The Board is authorized to have five members, but there can be no more than three members from a single political party. The party in control of the White House earns the right to have a majority of STB members. Board members are appointed by the president and confirmed by the Senate, each with a five-year term of office. A person can serve only two terms on the STB. The president designates a chairman from among the board members. The Surface Transportation Board Reauthorization Act of 2015 expanded the board from three to five members, but the two additional seats have never been filled. There is also an unfilled Democratic seat that has been vacant since September 2017. That means that there are at this time only two members of the STB: Democrat Deb Miller, the vice chairman, and Republican Ann Begeman, who was recently designated chairman by Trump after having served as acting chairman since January 2017.

Outside of those who work in the railroad industry and those of us who write about government inefficiency, regulation, and corruption, few Americans have ever heard of the STB, and even fewer of the agency's board members.
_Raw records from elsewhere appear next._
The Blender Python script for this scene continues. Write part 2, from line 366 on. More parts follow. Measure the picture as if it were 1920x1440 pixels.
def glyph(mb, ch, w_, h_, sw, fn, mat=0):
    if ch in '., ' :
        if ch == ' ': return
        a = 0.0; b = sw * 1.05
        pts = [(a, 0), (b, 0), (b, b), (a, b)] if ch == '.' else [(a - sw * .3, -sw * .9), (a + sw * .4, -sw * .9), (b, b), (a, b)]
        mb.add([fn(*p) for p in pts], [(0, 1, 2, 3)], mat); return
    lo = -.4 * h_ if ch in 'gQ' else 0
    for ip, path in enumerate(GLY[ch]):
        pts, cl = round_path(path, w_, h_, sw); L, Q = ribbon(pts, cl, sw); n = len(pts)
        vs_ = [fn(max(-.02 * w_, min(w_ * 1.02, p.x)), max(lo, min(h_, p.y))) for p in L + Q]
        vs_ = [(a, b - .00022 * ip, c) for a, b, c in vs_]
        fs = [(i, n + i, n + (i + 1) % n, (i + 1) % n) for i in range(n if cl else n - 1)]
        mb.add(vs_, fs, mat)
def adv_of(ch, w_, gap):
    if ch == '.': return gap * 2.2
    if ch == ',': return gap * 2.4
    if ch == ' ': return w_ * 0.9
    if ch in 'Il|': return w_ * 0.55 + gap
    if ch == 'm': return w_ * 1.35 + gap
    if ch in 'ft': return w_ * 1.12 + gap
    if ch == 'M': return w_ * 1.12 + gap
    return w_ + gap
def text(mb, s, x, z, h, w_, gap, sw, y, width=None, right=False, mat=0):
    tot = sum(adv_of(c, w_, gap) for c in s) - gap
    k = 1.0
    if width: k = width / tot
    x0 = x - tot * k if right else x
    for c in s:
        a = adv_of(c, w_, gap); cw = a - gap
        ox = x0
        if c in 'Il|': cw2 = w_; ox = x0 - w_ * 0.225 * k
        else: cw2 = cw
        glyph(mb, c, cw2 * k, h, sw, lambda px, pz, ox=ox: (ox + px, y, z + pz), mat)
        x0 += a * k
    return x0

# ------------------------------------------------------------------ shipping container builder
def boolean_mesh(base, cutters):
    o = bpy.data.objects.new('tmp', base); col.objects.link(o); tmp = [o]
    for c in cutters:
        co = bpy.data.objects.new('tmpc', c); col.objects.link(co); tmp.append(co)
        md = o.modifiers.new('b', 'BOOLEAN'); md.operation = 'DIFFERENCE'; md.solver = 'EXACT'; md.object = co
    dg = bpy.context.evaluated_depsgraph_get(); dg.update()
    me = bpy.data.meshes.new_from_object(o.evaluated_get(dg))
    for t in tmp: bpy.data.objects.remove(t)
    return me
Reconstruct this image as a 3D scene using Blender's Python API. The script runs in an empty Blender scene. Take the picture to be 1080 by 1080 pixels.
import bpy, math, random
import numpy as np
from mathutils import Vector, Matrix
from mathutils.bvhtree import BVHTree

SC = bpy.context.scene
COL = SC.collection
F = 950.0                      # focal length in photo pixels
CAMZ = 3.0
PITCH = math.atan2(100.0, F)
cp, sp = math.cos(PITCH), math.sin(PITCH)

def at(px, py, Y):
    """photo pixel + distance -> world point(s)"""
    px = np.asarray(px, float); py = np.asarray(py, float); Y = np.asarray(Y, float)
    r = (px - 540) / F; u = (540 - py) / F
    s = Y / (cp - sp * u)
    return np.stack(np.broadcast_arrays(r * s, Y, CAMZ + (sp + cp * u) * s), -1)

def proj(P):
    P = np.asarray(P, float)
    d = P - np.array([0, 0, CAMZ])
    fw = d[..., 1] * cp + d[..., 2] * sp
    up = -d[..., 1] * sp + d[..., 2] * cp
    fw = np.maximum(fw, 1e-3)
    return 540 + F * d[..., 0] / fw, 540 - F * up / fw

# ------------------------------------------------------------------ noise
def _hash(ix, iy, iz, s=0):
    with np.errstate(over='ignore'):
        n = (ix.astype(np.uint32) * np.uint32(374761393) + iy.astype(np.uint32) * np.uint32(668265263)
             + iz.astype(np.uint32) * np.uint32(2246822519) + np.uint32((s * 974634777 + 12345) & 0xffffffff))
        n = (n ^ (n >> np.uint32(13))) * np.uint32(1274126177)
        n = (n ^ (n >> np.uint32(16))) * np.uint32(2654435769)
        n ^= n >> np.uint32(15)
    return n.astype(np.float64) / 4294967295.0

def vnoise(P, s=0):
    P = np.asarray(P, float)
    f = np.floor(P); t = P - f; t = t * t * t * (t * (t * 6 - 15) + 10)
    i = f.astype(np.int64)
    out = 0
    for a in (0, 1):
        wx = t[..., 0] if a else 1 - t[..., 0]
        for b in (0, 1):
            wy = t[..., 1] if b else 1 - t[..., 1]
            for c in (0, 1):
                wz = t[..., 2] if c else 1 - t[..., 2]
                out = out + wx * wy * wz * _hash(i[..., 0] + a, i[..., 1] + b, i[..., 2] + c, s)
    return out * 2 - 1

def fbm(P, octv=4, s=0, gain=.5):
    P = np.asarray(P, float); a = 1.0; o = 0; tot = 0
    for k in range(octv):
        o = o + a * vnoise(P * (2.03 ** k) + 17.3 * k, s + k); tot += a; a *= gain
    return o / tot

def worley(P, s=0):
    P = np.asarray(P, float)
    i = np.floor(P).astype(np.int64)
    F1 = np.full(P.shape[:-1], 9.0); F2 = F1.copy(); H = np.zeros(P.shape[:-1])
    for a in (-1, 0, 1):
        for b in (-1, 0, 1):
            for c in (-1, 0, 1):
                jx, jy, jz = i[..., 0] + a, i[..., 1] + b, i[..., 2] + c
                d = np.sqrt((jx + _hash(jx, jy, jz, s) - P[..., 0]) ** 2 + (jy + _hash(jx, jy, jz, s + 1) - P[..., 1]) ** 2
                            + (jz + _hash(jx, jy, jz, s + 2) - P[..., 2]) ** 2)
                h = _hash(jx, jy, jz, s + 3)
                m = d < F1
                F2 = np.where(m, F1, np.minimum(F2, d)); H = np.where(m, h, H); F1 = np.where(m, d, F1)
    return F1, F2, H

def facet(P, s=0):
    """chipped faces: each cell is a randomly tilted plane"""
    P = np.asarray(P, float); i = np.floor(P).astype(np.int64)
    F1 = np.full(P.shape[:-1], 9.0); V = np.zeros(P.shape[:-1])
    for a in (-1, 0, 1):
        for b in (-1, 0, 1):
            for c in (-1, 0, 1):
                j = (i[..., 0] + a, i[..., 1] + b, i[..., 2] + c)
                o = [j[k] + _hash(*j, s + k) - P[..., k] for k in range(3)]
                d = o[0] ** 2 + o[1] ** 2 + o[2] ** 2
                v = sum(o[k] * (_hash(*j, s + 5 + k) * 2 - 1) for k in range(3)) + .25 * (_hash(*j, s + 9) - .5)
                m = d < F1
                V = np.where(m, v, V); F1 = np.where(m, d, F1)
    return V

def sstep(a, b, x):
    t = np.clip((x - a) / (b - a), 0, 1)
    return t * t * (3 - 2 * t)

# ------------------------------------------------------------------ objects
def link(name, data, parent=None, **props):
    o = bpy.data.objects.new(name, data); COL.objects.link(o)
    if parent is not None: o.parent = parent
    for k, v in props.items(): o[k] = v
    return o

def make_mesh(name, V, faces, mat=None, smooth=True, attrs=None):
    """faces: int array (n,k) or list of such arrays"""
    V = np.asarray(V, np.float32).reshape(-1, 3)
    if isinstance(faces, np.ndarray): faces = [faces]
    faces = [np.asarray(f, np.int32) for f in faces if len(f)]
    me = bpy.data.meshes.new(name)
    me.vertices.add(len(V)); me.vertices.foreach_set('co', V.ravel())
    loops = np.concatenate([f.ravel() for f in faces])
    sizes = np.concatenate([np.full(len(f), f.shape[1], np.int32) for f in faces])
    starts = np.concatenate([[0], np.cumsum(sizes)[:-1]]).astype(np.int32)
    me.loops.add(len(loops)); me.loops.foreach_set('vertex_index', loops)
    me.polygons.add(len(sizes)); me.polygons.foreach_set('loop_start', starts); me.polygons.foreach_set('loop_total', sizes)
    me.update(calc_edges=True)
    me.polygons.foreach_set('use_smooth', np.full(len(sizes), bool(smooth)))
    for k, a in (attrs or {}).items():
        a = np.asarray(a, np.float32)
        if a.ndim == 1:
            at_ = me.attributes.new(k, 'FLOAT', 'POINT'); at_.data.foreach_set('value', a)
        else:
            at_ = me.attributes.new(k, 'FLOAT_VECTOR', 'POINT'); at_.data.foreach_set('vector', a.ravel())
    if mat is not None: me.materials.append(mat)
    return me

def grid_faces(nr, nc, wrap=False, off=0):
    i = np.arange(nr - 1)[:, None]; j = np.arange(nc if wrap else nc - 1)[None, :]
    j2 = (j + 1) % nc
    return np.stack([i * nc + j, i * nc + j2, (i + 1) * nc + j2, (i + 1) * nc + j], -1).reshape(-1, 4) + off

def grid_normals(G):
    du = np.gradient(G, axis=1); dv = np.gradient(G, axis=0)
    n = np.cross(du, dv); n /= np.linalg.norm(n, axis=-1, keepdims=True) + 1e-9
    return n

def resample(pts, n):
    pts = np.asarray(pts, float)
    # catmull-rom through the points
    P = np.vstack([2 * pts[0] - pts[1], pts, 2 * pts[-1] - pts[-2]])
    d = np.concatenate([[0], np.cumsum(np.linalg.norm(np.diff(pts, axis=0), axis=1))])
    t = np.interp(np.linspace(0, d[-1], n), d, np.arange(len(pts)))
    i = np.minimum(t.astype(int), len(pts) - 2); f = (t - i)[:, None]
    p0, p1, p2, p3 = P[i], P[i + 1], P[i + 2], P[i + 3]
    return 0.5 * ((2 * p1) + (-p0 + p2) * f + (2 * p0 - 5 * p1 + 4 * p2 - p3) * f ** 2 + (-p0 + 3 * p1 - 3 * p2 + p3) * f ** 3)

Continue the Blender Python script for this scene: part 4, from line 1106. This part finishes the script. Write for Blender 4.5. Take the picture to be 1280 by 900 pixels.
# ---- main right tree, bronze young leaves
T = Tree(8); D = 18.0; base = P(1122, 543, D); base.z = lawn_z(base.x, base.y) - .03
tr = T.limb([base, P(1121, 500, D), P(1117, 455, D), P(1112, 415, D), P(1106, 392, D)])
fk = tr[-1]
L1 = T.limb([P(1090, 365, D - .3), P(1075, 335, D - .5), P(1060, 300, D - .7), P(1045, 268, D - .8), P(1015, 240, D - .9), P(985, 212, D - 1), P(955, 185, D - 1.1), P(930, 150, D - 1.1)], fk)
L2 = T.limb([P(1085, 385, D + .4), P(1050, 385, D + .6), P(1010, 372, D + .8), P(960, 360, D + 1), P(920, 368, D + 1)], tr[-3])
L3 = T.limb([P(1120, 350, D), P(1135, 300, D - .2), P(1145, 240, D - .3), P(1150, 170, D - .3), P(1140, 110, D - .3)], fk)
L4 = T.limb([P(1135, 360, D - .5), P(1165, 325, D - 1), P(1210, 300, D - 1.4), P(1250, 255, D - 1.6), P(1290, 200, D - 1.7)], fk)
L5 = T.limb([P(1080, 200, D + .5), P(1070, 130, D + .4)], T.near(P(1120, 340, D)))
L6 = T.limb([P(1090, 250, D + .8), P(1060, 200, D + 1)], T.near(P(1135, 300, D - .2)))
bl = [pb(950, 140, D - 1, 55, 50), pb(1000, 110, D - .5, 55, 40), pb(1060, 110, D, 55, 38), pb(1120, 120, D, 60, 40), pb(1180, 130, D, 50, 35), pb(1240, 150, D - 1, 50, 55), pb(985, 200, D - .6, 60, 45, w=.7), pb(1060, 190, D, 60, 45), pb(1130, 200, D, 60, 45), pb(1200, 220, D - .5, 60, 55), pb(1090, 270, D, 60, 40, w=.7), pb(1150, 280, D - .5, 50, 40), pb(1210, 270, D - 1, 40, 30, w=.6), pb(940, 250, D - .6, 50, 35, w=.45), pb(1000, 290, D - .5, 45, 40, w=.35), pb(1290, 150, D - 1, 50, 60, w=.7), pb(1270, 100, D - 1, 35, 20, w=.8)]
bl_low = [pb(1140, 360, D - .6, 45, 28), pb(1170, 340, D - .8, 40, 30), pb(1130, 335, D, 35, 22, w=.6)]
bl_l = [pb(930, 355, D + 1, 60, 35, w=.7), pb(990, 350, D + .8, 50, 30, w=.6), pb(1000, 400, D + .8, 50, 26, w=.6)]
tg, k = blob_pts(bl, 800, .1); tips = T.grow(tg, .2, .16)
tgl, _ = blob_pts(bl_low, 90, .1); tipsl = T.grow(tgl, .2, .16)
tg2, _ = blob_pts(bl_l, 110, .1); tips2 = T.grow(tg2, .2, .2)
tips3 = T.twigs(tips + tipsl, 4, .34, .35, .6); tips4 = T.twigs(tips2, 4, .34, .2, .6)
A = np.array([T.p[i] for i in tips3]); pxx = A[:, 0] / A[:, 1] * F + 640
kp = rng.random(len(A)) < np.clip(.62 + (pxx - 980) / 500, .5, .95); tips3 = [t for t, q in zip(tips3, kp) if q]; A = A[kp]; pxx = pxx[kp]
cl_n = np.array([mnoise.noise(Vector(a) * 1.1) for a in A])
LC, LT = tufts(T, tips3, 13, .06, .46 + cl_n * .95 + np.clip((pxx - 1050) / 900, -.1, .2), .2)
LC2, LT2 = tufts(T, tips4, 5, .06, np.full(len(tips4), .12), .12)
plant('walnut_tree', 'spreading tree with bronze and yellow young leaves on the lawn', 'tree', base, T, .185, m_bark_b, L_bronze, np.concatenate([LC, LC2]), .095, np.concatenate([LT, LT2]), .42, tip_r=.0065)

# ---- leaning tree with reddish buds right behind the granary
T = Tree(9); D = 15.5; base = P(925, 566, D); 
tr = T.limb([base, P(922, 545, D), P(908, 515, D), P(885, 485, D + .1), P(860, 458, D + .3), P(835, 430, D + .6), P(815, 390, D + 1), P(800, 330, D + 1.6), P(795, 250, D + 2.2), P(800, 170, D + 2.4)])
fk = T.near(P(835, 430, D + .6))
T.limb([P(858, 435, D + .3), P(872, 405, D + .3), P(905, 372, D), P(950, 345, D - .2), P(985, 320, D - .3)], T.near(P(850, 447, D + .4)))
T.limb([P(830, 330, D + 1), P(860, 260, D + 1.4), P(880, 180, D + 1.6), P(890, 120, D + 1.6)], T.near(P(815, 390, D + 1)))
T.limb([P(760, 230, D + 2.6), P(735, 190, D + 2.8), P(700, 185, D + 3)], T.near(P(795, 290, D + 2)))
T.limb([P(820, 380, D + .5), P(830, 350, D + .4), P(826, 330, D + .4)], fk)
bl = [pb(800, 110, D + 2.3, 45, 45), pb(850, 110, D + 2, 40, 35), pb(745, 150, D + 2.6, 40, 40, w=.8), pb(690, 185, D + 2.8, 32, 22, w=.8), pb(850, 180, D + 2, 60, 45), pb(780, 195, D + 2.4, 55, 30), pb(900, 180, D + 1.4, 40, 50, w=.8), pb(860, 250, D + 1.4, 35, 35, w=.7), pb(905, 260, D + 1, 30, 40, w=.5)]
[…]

The STB "is an independent adjudicatory and economic-regulatory agency charged by Congress with resolving railroad rate and service disputes and reviewing proposed railroad mergers." The agency

has jurisdiction over railroad rate and service issues and rail restructuring transactions (mergers, line sales, line construction, and line abandonments); certain trucking company, moving van, and non-contiguous ocean shipping company rate matters; certain intercity passenger bus company structure, financial, and operational matters; and rates and services of certain pipelines not regulated by the Federal Energy Regulatory Commission. The agency has authority to investigate rail service matters of regional and national significance.

The STB is the successor to the Interstate Commerce Commission (ICC), which operated from 1887 to 1995. It began operation on January 1, 1996, after being created by the Interstate Commerce Commission Termination Act of 1995. The STB was administratively aligned with the U.S. Department of Transportation from 1996 to December 2015. It became an independent federal agency (like the EPA, FCC, and FTC) with the passage of the STB Reauthorization Act of 2015. According to the STB's annual report for fiscal year 2017, its congressional appropriation was $35,750,000 and it employed an average of about 130 people.

The Interstate Commerce Act of 1887 created the ICC to regulate the railroads. It established the right of Congress to regulate private corporations engaged in interstate commerce. The ICC was the first independent federal agency and the railroads were the first industry subject to federal regulation. The ICC later regulated most other forms of surface transportation involved in interstate commerce, including trucking, bus lines, and even pipelines.